Sin City Expands Digital Frontier

Robert Rodriguez' violent new movie is gorgeously artificial, with a slate-gray palette punctuated by gruesome splashes of color. But it's hampered by its faithfulness to Frank Miller's graphic novels. Jason Silverman reviews .

Plenty of severed limbs, decapitations and other forms of freelance flesh make appearances in Sin City. Blood flows in a number of colors -- bright red, fluorescent white and gruesome, neon orange. Bullets pierce bodies, swords splinter skulls and other unlucky souls suffer castrations, cannibalism, the electric chair and a score of other defilements.

And then there is the snow. Even with all of this carefully choreographed gore, I still found a blizzard to be Sin City's most powerful visual effect. In the film's final story -- Sin City weaves together three pulpy tales -- the flakes fall quietly and steadily, and they are luminescent, magical and gorgeously artificial.

At that moment, Sin City -- despite being the most graphically violent big-budget film ever -- feels like an old-time Hollywood movie. While the movie could induce nightmares, it is also, in its own way, sweetly nostalgic. This is a film that loves artifice the same way that Singin' in the Rain did.

Singin' in the Rain, along with many films noir and various other stage-bound Hollywood movies, used two-by-fours and gallons of paint to build its glorious unrealities.

Sin City instead uses pixels. With its 3-D digital backdrops and sophisticated tweaking of colors (the film is black and white, with a few reds, oranges and sepia tones tossed in), Sin City exists in some previously unexplored zone between full animation and traditional live-action films.

The source material, Frank Miller's Sin City graphic novels, follows a series of brutal criminals, battered cops and hardened hookers, all of whom live in the down-and-out neighborhoods of a hopeless, filthy city. The movie's opening credits consist of a glorious scan of Sin City's skyline, but then the movie keeps us in the muck with the rest of the vermin.

Among them: a hard-boiled cop (Bruce Willis) who is determined to stop a pedophile, who happens to be the son of a local politician; a pill-popping but lovable brute (Mickey Rourke) tracking down the man who killed his would-be girlfriend; and an underworld figure trying to stop a war between Sin City's hookers and its cops.

The cast includes plenty of notables, including Clive Owen, Elijah Wood, Benicio del Toro, Brittany Murphy, Josh Hartnett, Michael Clarke Duncan and Jessica Alba.

The cast is terrific and the visuals are eye-popping, but Sin City is a few area codes away from great film territory.

While it's honorable to stay true to Miller's masterpieces, Robert Rodriguez, who co-directed the film with Miller, was overly concerned with fidelity. And that limits Sin City's effectiveness. Miller's language, which can read like Spillane-inflected poetry on the page, can feel clunky, campy or redundant on the screen.

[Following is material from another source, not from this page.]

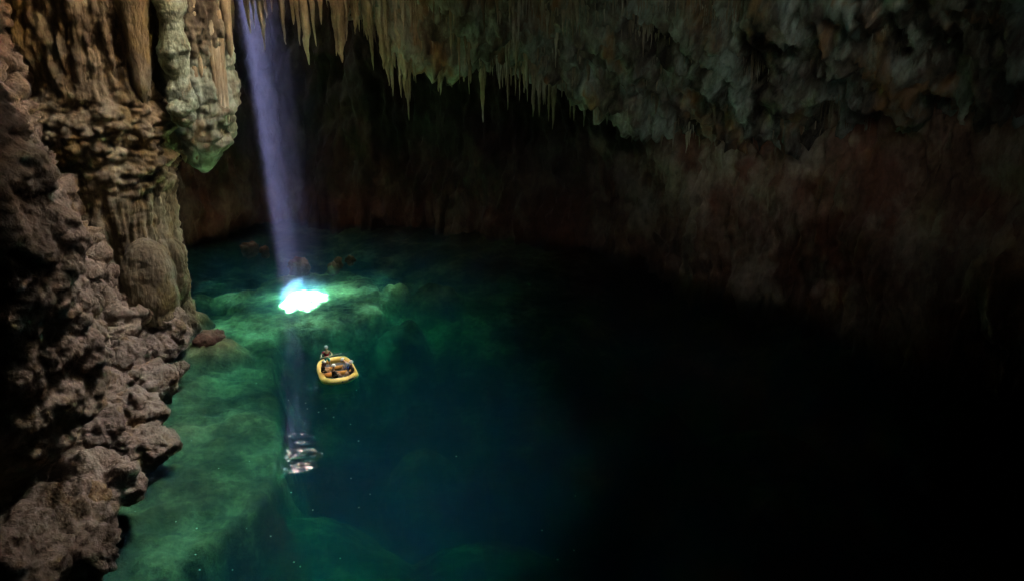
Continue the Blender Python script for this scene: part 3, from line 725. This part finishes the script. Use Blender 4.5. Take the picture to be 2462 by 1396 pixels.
def person(label, loc, rz, K, top, top_name, bottom, bottom_name, sleeves=True, parent_raft=True):
    """K: joint dict -> position in a local frame, y forward, x to the person's right"""
    J, E = {}, []
    def j(n, p, r): J[n] = (tuple(map(float, p)), r)
    def e(*ns):
        for a, b in zip(ns[:-1], ns[1:]): E.append((a, b))
    j('pelvis', K['pelvis'], (.15, .11)); j('waist', K['waist'], (.135, .10)); j('chest', K['chest'], (.165, .115)); j('collar', K['collar'], (.10, .08))
    hd = K['head'] - K['collar']; hd = hd / np.linalg.norm(hd); fw = K['face']
    j('neck', K['collar'] + hd * .09, .055); j('jaw', K['collar'] + hd * .15 + fw * .025, (.062, .07)); j('head', K['collar'] + hd * .23 + fw * .015, (.075, .09)); j('crown', K['collar'] + hd * .32, (.05, .06))
    j('nose', K['collar'] + hd * .205 + fw * .118, .014)
    e('pelvis', 'waist', 'chest', 'collar', 'neck', 'jaw', 'head', 'crown'); e('head', 'nose')
    side = np.cross(fw, hd)
    for s_, nm in ((1, 'r'), (-1, 'l')):
        j('sh' + nm, K['sh' + nm], .062); j('el' + nm, K['el' + nm], .045); j('wr' + nm, K['wr' + nm], .030)
        e('chest', 'sh' + nm, 'el' + nm, 'wr' + nm)
        j('ear' + nm, K['collar'] + hd * .22 + side * s_ * .095, .014); e('head', 'ear' + nm)
        d_ = K['wr' + nm] - K['el' + nm]; d_ /= np.linalg.norm(d_)
        u_ = np.cross(d_, [0, 0, 1.0]); u_ /= np.linalg.norm(u_) + 1e-6; w_ = np.cross(u_, d_)
        pc = K['wr' + nm] + d_ * .055
        j('palm' + nm, pc, (.036, .018)); e('wr' + nm, 'palm' + nm)
        for f_, (off, ln) in enumerate(((-.03, .065), (-.01, .078), (.01, .072), (.028, .055))):
            b_ = pc + d_ * .04 + u_ * off
            j(f'k{f_}' + nm, b_, .010); j(f't{f_}' + nm, b_ + d_ * ln * .6 - w_ * ln * .6, .008); e('palm' + nm, f'k{f_}' + nm, f't{f_}' + nm)
        tb = pc - d_ * .01 - u_ * .045
        j('th' + nm, tb, .012); j('tt' + nm, tb + d_ * .045 - u_ * .015 - w_ * .02, .009); e('palm' + nm, 'th' + nm, 'tt' + nm)
        j('hip' + nm, K['hip' + nm], .095); j('kn' + nm, K['kn' + nm], .060); j('an' + nm, K['an' + nm], .038)
        tf = K['toe' + nm] - K['an' + nm]
        j('ball' + nm, K['an' + nm] + tf * .6 , .036); j('toe' + nm, K['toe' + nm], .028)
        e('pelvis', 'hip' + nm, 'kn' + nm, 'an' + nm, 'ball' + nm, 'toe' + nm)
    body = link('person', skin_mesh('person', J, E, 'pelvis'), M['skin'])
    tag(body, label, 'person', 'people on the raft')
    a = math.radians(22)
    body.location = (RAFT[0] + loc[0] * math.cos(a) - loc[1] * math.sin(a), RAFT[1] + loc[0] * math.sin(a) + loc[1] * math.cos(a), loc[2])
    body.rotation_euler = (0, 0, a + rz); body.scale = (1.15, 1.15, 1.15)
    # clothes: same skeleton, a little fuller
    def grow(r_, g): return tuple(x + g for x in r_) if isinstance(r_, tuple) else r_ + g
    JT = {k: (J[k][0], grow(J[k][1], .022)) for k in ('pelvis', 'waist', 'chest', 'shr', 'shl')}
    JT['top'] = (tuple(np.array(J['collar'][0]) * .8 + np.array(J['chest'][0]) * .2), (.085, .07))
    ET = [('pelvis', 'waist'), ('waist', 'chest'), ('chest', 'top'), ('chest', 'shr'), ('chest', 'shl')]
    for nm in 'rl':
        f_ = 1.0 if sleeves == 'long' else .55
        JT['s' + nm] = (tuple(np.array(J['sh' + nm][0]) * (1 - f_) + np.array(J['el' + nm][0]) * f_), .066); ET.append(('sh' + nm, 's' + nm))
        if sleeves == 'long':
            JT['c' + nm] = (tuple(np.array(J['el' + nm][0]) * .25 + np.array(J['wr' + nm][0]) * .75), .046); ET.append(('s' + nm, 'c' + nm))
    link(top_name, skin_mesh(top_name, JT, ET, 'waist'), M[top], body)
    JB = {'pelvis': (J['pelvis'][0], grow(J['pelvis'][1], .026))}; EB = []
    wv = np.array(J['pelvis'][0]) * .5 + np.array(J['waist'][0]) * .5
    JB['wst'] = (tuple(wv), (.155, .12)); EB.append(('wst', 'pelvis'))
    for nm in 'rl':
        JB['hip' + nm] = (J['hip' + nm][0], .118)
        JB['hem' + nm] = (tuple(np.array(J['hip' + nm][0]) * .25 + np.array(J['kn' + nm][0]) * .75), .098)
        EB += [('pelvis', 'hip' + nm), ('hip' + nm, 'hem' + nm)]
    link(bottom_name, skin_mesh(bottom_name, JB, EB, 'pelvis'), M[bottom], body)
    # helmet: dome with a short brim, and two eyes
    bm = bmesh.new(); bmesh.ops.create_uvsphere(bm, u_segments=24, v_segments=14, radius=1)
    bmesh.ops.delete(bm, geom=[v for v in bm.verts if v.co.z < -.28], context='VERTS')
    for v in bm.verts:
        if v.co.z < -.05: v.co.x *= 1.04; v.co.y *= 1.06 + (.10 if v.co.y > .3 else 0)
        v.co = Vector((v.co.x * .128, v.co.y * .148, v.co.z * .125))
    bmesh.ops.solidify(bm, geom=bm.faces[:], thickness=.008)
    hm = link('helmet', from_bm('helmet', bm), M['white'], body)
    hm.location = (K['collar'] + hd * .275).tolist()
    zq = Vector(hd.tolist()); yq = Vector((fw - hd * np.dot(fw, hd)).tolist()).normalized(); xq = yq.cross(zq)
    hm.rotation_euler = Matrix((xq, yq, zq)).transposed().to_euler()
    for s_ in (-1, 1):
        bm = bmesh.new(); bmesh.ops.create_icosphere(bm, subdivisions=2, radius=.011)
        ey = link('eye', from_bm('eye', bm), M['eye'], body); ey.location = (K['collar'] + hd * .235 + fw * .1 + side * s_ * .032).tolist()
    return body
def seated(lean=.1, tilt=0.0, arms=((.16, .42, .22), (-.16, .42, .22)), legs=.42, drop=-.36, look=(0, 1, -.12), spread=.13):
    p = V3(0, 0, .09); dirv = V3(tilt, lean, 1.0); dirv /= np.linalg.norm(dirv)
    K = dict(pelvis=p, waist=p + dirv * .20, chest=p + dirv * .38, collar=p + dirv * .52)
    K['head'] = K['collar'] + dirv * .3 + V3(0, .02, 0)
    f_ = V3(*look); K['face'] = f_ / np.linalg.norm(f_)
    for s_, nm, ar in ((1, 'r', arms[0]), (-1, 'l', arms[1])):
        K['sh' + nm] = K['chest'] + dirv * .08 + V3(.20 * s_, 0, 0)
        K['wr' + nm] = V3(*ar)
        m_ = (K['sh' + nm] + K['wr' + nm]) / 2; K['el' + nm] = m_ + V3(.07 * s_, -.05, -.09)
        K['hip' + nm] = p + V3(.10 * s_, .03, -.01)
        K['kn' + nm] = p + V3(spread * s_, legs, .05); K['an' + nm] = p + V3(spread * s_, legs + .12, drop)
        K['toe' + nm] = K['an' + nm] + V3(.02 * s_, .17, -.03)
    return K
def standing():
    K = dict(pelvis=V3(0, 0, .90), waist=V3(0, .02, 1.08), chest=V3(0, .04, 1.27), collar=V3(0, .05, 1.44), head=V3(0, .10, 1.72))
    f_ = V3(.05, 1, -.25); K['face'] = f_ / np.linalg.norm(f_)
    K.update(shr=V3(.20, .04, 1.36), shl=V3(-.20, .04, 1.36), elr=V3(.40, .12, 1.16), ell=V3(-.34, .10, 1.14), wrr=V3(.42, .34, 1.16), wrl=V3(-.30, .34, 1.19))
    for s_, nm in ((1, 'r'), (-1, 'l')):
        K['hip' + nm] = V3(.10 * s_, 0, .86); K['kn' + nm] = V3(.15 * s_, .06, .48); K['an' + nm] = V3(.18 * s_, 0, .08); K['toe' + nm] = V3(.20 * s_, .18, .035)
    return K
H = math.pi / 2
SEAT = .47
person('person standing at the back in red shirt and turquoise shorts holding the long paddle', (-.42, .92, .12), math.pi, standing(), 'redshirt', 'shirt', 'turq', 'shorts')
person('person in black sitting on the left tube nearest the standing paddler', (-1.02, -.36, SEAT), -H, seated(.12, .2, ((.12, .50, .12), (-.2, .44, .2))), 'black', 'wetsuit_top', 'black', 'wetsuit_shorts')
person('person in black sitting low at the front with bare legs stretched right', (-.36, -1.40, .40), -H * .9, seated(.05, 0, ((.15, .40, .2), (-.15, .42, .2)), .42, -.12), 'black', 'wetsuit_top', 'black', 'wetsuit_shorts', 'long')
person('person in blue grey shirt leaning forward from the right tube', (1.16, -.38, SEAT), H * 1.05, seated(.75, .25, ((.14, .52, .12), (-.16, .56, .14))), 'grey', 'shirt', 'blue', 'shorts', 'long')
person('person in black sitting at the right corner of the bow', (1.14, -1.40, SEAT), H * 1.1, seated(.05, 0, ((.15, .40, .15), (-.2, .42, .2))), 'black', 'wetsuit_top', 'black', 'wetsuit_shorts', 'long')

pad = empty('paddle', (0, 0, 0)); tag(pad, 'long wooden paddle held level across the chest of the standing person', 'paddle')
a_ = math.radians(22)
def rw(x, y, z): return V3(RAFT[0] + x * math.cos(a_) - y * math.sin(a_), RAFT[1] + x * math.sin(a_) + y * math.cos(a_), z)
p0, p1 = rw(-1.02, .52, 1.36), rw(1.26, .46, 1.52)
dpv = (p1 - p0) / np.linalg.norm(p1 - p0)
pad.location = ((p0 + p1) / 2).tolist(); c0 = (p0 + p1) / 2
ts = np.linspace(0, .78, 12)
link('shaft', tube_mesh('shaft', [p0 + (p1 - p0) * t - c0 for t in ts], .034, 10), M['wood'], pad)
bl = np.linspace(.74, 1.0, 12); wd = .13 * np.array([.25, .5, .75, .92, 1, 1, 1, .98, .95, .9, .75, .45])
upv = np.array([0, 0, 1.0]); side_ = np.cross(dpv, upv)
vv = []
for t, w in zip(bl, wd):
    c = p0 + (p1 - p0) * t - c0
    for s_, th_ in ((-1, .006), (0, .018), (1, .006)):
        vv.append(c + (upv * .55 + side_ * .83) * w * s_ + (upv * .83 - side_ * .55) * th_)
    for s_, th_ in ((1, .006), (0, .018), (-1, .006)):
        vv.append(c + (upv * .55 + side_ * .83) * w * s_ - (upv * .83 - side_ * .55) * th_)
fcs = [[i_ * 6 + k, i_ * 6 + (k + 1) % 6, (i_ + 1) * 6 + (k + 1) % 6, (i_ + 1) * 6 + k] for i_ in range(11) for k in range(6)]
link('blade', mesh_np('blade', vv, fcs), M['blade'], pad)
link('grip', tube_mesh('grip', [p0 - c0 - side_ * .06, p0 - c0, p0 - c0 + side_ * .06], .02, 8), M['blade'], pad)

# ------------------------------------------------------------------ pale flecks floating on the water
M['fleck'] = plain('pale_fleck', (0.85, 0.88, 0.82), .25, .6, .03)
FL = [(651, 908), (616, 921), (694, 961), (843, 1019), (460, 1058), (526, 1125), (863, 1219), (890, 1187), (651, 1288), (593, 1269), (473, 1269), (470, 1332), (559, 1369), (480, 1369), (423, 1253), (325, 1228), (707, 1350), (722, 1361), (818, 1341), (813, 958), (802, 1002), (862, 1059), (752, 1225), (844, 1149), (1303, 1274), (1383, 1191), (1097, 1096), (1341, 1344), (1380, 1322), (735, 968), (739, 982), (766, 990), (783, 981), (857, 937), (600, 1108), (700, 1183)]
bm = bmesh.new(); bmesh.ops.create_icosphere(bm, subdivisions=1, radius=1)
for v in bm.verts: v.co = (v.co.x * (1 + .3 * math.sin(v.co.y * 5)), v.co.y * .7, v.co.z * .3)
fm = from_bm('floating_fleck', bm); fm.materials.append(M['fleck'])
for k, (px, py) in enumerate(FL):
    p = at(px, py, 0.0)
    o = link('floating_fleck', fm); s_ = random.choice([.035, .045, .06, .07]); o.scale = (s_, s_, s_)
    o.location = (p[0], p[1], .008); o.rotation_euler = (0, 0, random.uniform(0, 6))
    tag(o, 'tiny pale fleck floating on the dark water surface', 'debris', 'pale flecks floating on the lake')

# ------------------------------------------------------------------ damp dusty air sinking below the sun hole
hz = bpy.data.materials.new('dusty_mist'); hz.use_nodes = True
nt = hz.node_tree; nt.nodes.clear(); o_ = nt.nodes.new('ShaderNodeOutputMaterial')
v1 = nt.nodes.new('ShaderNodeVolumeScatter'); v1.inputs['Color'].default_value = (.43, .46, 1.0, 1); v1.inputs['Density'].default_value = MIST_S
v1.inputs['Anisotropy'].default_value = .3
v2 = nt.nodes.new('ShaderNodeVolumeAbsorption'); v2.inputs['Color'].default_value = (0, 0, 0, 1); v2.inputs['Density'].default_value = MIST_A
va_ = nt.nodes.new('ShaderNodeAddShader'); nt.links.new(v1.outputs[0], va_.inputs[0]); nt.links.new(v2.outputs[0], va_.inputs[1])
nt.links.new(va_.outputs[0], o_.inputs['Volume'])
nt_ = 40; th = np.linspace(0, 2 * np.pi, nt_, endpoint=False)
lo = SPOT + SUN * (1.33 / SUN[2]); hi = SPOT + SUN * (39.3 / SUN[2])
ring = np.stack([np.cos(th) * 4.6, np.sin(th) * 6.6, 0 * th], 1)
vv = np.concatenate([lo + ring, hi + ring, [lo], [hi]])
ff = [[k, (k + 1) % nt_, nt_ + (k + 1) % nt_, nt_ + k] for k in range(nt_)]
bm = bmesh.new(); bv = [bm.verts.new(v.tolist()) for v in vv]
for f in ff: bm.faces.new([bv[i] for i in f])
bm.faces.new([bv[i] for i in range(nt_)][::-1]); bm.faces.new([bv[nt_ + i] for i in range(nt_)])
for v in bv[2 * nt_:]: bm.verts.remove(v)
bmesh.ops.recalc_face_normals(bm, faces=bm.faces)
mist = link('mist', from_bm('mist', bm, False), hz); tag(mist, kind='stuff', label='faint violet mist lit by the sunbeam under the opening', cat='mist')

And since Miller's Sin City stories all unfold through his characters' internal monologues, we are left with an awful lot of voice-overs. Sin City has too much tell and an awful lot of show. That makes it feel herky-jerky.

Some will complain about the film's amorality and perceived sexism -- all of the women are hookers or strippers, except for one buxom, mostly naked parole officer. In one scene, Rourke's character Marv blows away a priest (played by Miller) in a confession booth. "Say amen," Marv tells him. This is Sin City, after all.

There's no doubt that Sin City is a remarkable exercise in style -- it looks more like a pulp comic than any film. The violence is awful enough to feel cartoonish, with moments when the entire audience flinched and then giggled.

The colors are distinctive, with a basic slate-gray palette punctuated by occasional splashes of color (an orange pill bottle, a red evening gown, the blue eyes of a hooker). The action is often spectacular, interspersed with quieter, evocative sequences.

And the prosthetics are convincing -- Rourke's new forehead and chin make him look just like Marv from Miller's The Hard Goodbye.

Rodriguez is the first filmmaker to make studio-style movies out of his home office -- he produced his Spy Kids franchise and a string of El Mariachi movies in Austin, Texas.

Sin City is by a significant margin his most sophisticated digital work -- the first live-action film I've seen, with the possible exception of 28 Days Later, where digital video feels more like an opportunity than a compromise.

This is a vivid and exhilarating work. Viewers need not understand Sin City's technical breakthroughs to appreciate it. But a strong stomach does help.